TCL Sports, the UK distributor for Newton Running shoes, said it is hoping to educate the market on natural running through a series of seminars discussing the technologies behind the movement. As a brand, Newton Running’s philosophy is ‘natural running’, which is also referred to as barefoot or minimal running. TCL Sports director
Mike Trees said the aim of the seminar series is for it to be a ‘programme of knowledge’ to raise awareness of the benefits of natural running and overcome both the historical notion that running on the heel is natural, as is the norm with general running shoes, and the problems some retailers have in selling such shoes.

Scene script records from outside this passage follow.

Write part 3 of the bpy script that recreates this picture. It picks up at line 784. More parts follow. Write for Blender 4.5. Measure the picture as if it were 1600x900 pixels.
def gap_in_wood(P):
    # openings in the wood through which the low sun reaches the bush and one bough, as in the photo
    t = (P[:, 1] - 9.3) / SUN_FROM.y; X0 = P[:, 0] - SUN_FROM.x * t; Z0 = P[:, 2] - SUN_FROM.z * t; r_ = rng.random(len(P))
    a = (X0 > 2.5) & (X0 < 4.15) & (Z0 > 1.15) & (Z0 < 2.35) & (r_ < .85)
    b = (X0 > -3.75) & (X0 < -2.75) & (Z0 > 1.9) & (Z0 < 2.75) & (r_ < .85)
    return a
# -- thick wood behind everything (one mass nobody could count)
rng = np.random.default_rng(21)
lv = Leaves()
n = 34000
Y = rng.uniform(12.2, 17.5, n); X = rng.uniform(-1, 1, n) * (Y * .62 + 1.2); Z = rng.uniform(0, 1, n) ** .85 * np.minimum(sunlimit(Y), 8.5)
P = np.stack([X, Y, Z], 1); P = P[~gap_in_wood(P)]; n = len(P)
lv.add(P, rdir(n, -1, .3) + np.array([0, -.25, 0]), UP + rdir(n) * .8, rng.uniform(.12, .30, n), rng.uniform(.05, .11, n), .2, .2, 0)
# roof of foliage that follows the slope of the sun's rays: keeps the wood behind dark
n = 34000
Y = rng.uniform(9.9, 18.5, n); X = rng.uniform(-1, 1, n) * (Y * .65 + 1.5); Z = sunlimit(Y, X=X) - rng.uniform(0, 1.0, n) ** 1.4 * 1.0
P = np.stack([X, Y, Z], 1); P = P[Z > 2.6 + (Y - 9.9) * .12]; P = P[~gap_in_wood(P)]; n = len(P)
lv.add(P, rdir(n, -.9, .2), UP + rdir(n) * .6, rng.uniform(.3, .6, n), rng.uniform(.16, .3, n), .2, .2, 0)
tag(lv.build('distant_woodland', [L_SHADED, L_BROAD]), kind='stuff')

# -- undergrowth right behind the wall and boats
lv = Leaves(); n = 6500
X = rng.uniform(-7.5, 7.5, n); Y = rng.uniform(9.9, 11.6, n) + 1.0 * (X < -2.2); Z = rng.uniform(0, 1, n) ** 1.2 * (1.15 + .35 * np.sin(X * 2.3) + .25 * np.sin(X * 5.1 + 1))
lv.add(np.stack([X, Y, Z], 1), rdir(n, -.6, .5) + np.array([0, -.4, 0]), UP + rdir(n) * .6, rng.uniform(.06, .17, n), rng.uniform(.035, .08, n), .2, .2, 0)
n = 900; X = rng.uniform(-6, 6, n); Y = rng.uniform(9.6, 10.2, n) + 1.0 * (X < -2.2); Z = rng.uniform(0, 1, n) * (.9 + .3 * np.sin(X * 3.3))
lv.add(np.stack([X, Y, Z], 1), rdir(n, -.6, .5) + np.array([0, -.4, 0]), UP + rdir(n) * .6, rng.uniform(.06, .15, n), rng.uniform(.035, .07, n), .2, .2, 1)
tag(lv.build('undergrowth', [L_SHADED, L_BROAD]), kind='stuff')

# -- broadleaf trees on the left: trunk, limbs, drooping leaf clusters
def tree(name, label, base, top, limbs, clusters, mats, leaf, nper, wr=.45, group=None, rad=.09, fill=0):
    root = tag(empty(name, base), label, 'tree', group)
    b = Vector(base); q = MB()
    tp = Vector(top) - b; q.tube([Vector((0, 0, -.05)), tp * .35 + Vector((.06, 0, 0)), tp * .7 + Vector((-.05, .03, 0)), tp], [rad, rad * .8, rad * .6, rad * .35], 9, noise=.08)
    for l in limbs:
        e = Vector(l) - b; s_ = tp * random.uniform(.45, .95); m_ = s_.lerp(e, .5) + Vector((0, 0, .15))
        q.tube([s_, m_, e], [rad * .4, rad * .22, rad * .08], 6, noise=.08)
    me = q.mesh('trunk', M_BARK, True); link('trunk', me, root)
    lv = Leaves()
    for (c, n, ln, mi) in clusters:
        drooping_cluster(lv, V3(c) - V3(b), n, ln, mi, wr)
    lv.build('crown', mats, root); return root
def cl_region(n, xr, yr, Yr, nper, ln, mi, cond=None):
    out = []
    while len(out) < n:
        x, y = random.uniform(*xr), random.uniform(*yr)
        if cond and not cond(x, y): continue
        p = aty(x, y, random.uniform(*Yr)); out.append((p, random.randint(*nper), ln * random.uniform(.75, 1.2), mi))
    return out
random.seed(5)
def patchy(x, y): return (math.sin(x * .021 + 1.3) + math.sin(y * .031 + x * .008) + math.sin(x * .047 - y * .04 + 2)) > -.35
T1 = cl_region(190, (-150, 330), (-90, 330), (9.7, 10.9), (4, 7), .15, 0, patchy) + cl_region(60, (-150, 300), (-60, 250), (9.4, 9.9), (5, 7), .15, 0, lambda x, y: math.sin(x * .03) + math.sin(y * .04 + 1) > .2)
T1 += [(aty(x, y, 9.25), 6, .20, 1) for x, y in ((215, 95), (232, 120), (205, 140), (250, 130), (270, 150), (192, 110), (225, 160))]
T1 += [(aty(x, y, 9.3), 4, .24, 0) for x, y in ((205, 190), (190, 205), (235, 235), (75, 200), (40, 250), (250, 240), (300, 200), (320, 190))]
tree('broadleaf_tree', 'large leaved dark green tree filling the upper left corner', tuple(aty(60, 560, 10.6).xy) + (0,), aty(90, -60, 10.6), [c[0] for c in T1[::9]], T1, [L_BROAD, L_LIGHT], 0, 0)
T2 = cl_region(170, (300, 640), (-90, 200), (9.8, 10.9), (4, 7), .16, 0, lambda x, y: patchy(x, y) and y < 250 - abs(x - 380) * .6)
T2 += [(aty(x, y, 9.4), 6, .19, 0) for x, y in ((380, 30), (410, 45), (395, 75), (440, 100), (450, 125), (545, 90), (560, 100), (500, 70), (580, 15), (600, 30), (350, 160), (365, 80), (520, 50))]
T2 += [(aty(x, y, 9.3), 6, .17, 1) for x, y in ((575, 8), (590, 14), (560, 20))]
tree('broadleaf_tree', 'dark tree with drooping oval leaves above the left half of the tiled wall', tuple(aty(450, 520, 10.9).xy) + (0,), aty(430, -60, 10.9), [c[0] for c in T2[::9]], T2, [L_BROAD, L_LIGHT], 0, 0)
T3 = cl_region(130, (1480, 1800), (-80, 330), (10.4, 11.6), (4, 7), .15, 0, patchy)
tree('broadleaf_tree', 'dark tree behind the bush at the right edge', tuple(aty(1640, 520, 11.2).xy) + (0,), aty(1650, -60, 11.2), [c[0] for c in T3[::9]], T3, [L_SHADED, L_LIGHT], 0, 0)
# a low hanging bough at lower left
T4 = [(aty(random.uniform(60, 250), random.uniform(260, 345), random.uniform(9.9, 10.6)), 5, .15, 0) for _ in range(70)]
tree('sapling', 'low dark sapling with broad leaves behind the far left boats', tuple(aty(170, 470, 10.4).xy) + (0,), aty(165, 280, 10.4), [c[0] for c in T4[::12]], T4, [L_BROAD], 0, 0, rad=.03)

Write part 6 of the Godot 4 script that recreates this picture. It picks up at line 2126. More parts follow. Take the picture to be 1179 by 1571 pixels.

Newton Running is taking a philanthropic approach to the natural running movement, Trees said, and that the aim of improving awareness was to drive wider acceptance in the UK for the whole market, and not just for Newton Running products.
Newton Running technical adviser Ian Adamson, himself a seven-time world champion adventure racer, said almost every leading running-related footwear brand is set to bring a more natural running shoe to market in the near-future and that Newton Running is “trying to grow the market to get people running better and to help retailers build an ethical business”.
Addressing a trade audience at the recent TCR show, Adamson said the natural running movement is a ‘re-evolution’ in the market as it is more efficient to run barefooted rather than in bulky, heeled shoes that add weight and force the body to adopt an unnatural running gait, posture and body profile.
However, years of bad habits mean running with a heel strike has become standard in western countries, he said, and is a “persistent dogma”. Athletic footwear has evolved to place the emphasis on technologies designed to cushion and support heel strike running, as “the thickest part of the shoe engages the ground first”.
Showing gait analysis comparing heel and toe strike running styles, Adamson said: “With toe strikes you get a smoother pattern, where as the shod running gait has two force peaks and more rapid impact.
“We’ve tested a runner in a 12mm heel and then in ‘flat’ shoes, and when you eliminate the heel you eliminate heel strike and reduce the pressure exerted on the heel and the forefoot.”